In full disclosure, we adore this age!  Adore it!  Most people are suckers for the little faces, sweet little hands, and the their language quirks.  But we are suckers for the parts that most people are hell bent on getting rid of.  We say bring on the will.  Bring on the opinions, discernment, and speaking up for themselves.  We should mention that we are big talkers and consequently so are the toddlers we have had the pleasure of knowing.  It has always been confusing for us when we read the conventional musings on toddler's lack of ability to communicate.  This has not been our experience.  We've always found that if we are listening they will let us know what they need.  Have you ever noticed that toddlers often are modeling the adult we wish we could be?  The ability to say "no" efficiently and with no regrets, willingness to express their feelings without censuring themselves, and the ability to get their needs met whether it be for a nap, snack, or "Help me!!".  
What makes them difficult from the adult point of view is our inability to control them.  Just a few short months ago, we could pick them up and plop them down.  Take things away.  Make all the decisions without any consultation.  But now, gone is the go-along-to-get-along spirit that we are used too.  Now we have this person demanding to be heard and often adults don't like it.
They have ideas about how things should go, what they should wear, and what they want to eat.
We have found that working with a toddler is always much more enjoyable than trying to control them. If we want our walls to stay clean- perhaps no crayons or markers until older.   Crayons and markers are so much fun, especially if you have older siblings because it is something that older children use, but since young toddlers don't have amazing fine motor ability yet- drawing on paper can sometimes stifle their creative juices. (Tip: sidewalk chalk washes off in the rain and stays outside. Paint brushes and water leave no traces.)  We have found that generally when toys are played with roughly, then something in the environment needs to change.  Maybe it's nap time.  Or maybe they need more space to run free.  Or maybe the toys in the space do not hold a toddler's interest not because toddlers have short attention spans (gosh, we wish we had a dollar for all the times we were twiddling our thumbs while waiting for a toddler to be ready to move on!) but rather because the toy isn't right for them developmentally.  Often, the toys are too specific.  There is not much to do with a Buzz Lightyear except role play with him.  And since they aren't quite there yet- they make  up new ways to play with him. Toss him, pull on him, lick him.  Toddlers thrive on open ended toys.  Toys that do not have specific rules, expectations, or purposes.  They are developing their creativity, imagination, ingenuity, and autonomy.  This is why they will play with a cardboard box instead of the toy.  They want to be the master of their domain.  They want to be the one creating the play.  Not piggybacking on an other's idea.

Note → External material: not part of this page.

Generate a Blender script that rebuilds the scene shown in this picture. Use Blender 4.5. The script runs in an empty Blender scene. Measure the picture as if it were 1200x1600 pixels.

 And shouldn't they get to have someplace free of the word that is said over and over to them throughout the day, "no". We smiled for days after hearing Ellen mention on her show that it's no wonder it's a child's first word when that's all we say to them!  Smart lady!  Their play space should be a "Yes Zone". Free of constraints and safe to explore. Then the environment can make everyone's day go a little easier. We don't have to manage their play- hallelujah!  And they will be happy not being controlled!

p.s. One more thought on the impulse to control toddlers, when you think about it it's pretty silly, as a teacher of ours once pointed out "Toddlers got the memo [on who's in charge]. The height gives us away."